制度が改正される前は、賃貸借契約で借りた物件(部屋)を営業所として古物商許可を申請する場合、東京都(警視庁管轄)では、添付の資料として使用承諾書が求められることがありました。
これは、賃貸人が営業用途を認めていない物件に対して、警察署が古物商許可を出してしまうことによって、後日に賃貸人と警察署の間で問題が発生しないよう、予め賃貸人の承諾を得ていることを確認する意味あいが強かったようです。
現在は、賃貸借契約で借りた物件を営業所として使用する場合であっても、原則、賃貸借契約書の提出が求められなくなりました。
警察署への使用承諾書の提出も求められなくなりましたが、これは、賃借人は、自分の責任で、賃貸借契約違反にならないように注意を払わなければならないということです。
従いまして、通常は、古物商許可申請の際には使用承諾書は提出しませんが、営業所を管轄警察署によっては、賃貸物件の場合は、使用承諾書を含んだ賃貸借契約書を確認するケースも出てきております。
そのため、営業所として使用したい物件を古物商の営業所として合法的に使用できる証明書として、賃貸借契約書の証明力が弱い場合は、使用承諾書や用意しておいた方がよいと考えます。
賃貸借契約書の使用目的・用途欄を確認
使用承諾書が求められる可能性が高いのは、賃貸借契約書の使用目的欄・用途欄が「住居専用」や「居住用」とされている場合です。
このような賃貸借契約では、文字通り住居としてのみ使用が認められているわけですから、その物件を住居以外の用途で使用した場合は契約違反になっていまいます。
そこで、古物商という営業を行うために予め賃貸人(建物オーナー)から使用承諾書を得ておくべきという流れになります。
公営住宅は原則使用承諾書を発行しない
この使用承諾書ですが、公営住宅では原則として発行しないものであるため、東京都内の公営住宅で古物商許可を取得することは、ほぼ不可能となります。
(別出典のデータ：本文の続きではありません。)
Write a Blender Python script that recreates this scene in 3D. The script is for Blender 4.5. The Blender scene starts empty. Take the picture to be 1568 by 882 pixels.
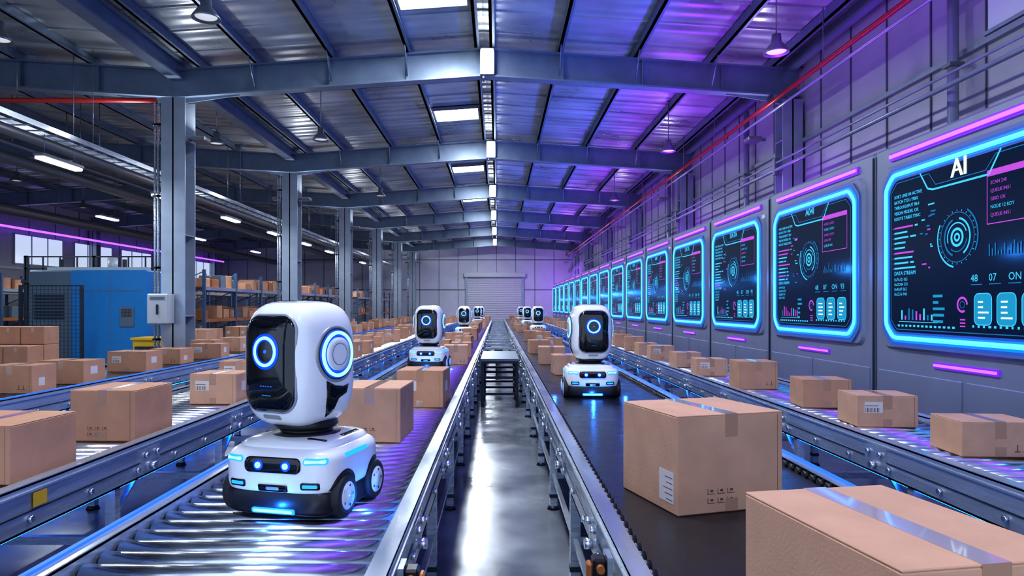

この点詳しくは、都営住宅でも古物商許可の取得は可能?をご参照ください。
これから古物商の営業所を借りる場合
中古品売買の仕事をするために、これから営業所となる物件を借りるという場合は、上記理由により
- 賃貸借契約書の使用目的が「事務所」や「住居専用、ただし古物商の営業所としての使用は目的の範囲に含める」などの文言としてもらえるか
- 使用目的欄を「住居専用」などから変更できない場合には、後日、古物商の営業所としての使用承諾書に賃貸人からの署名や押印をもらえるか
という点を確認しておくと安心です。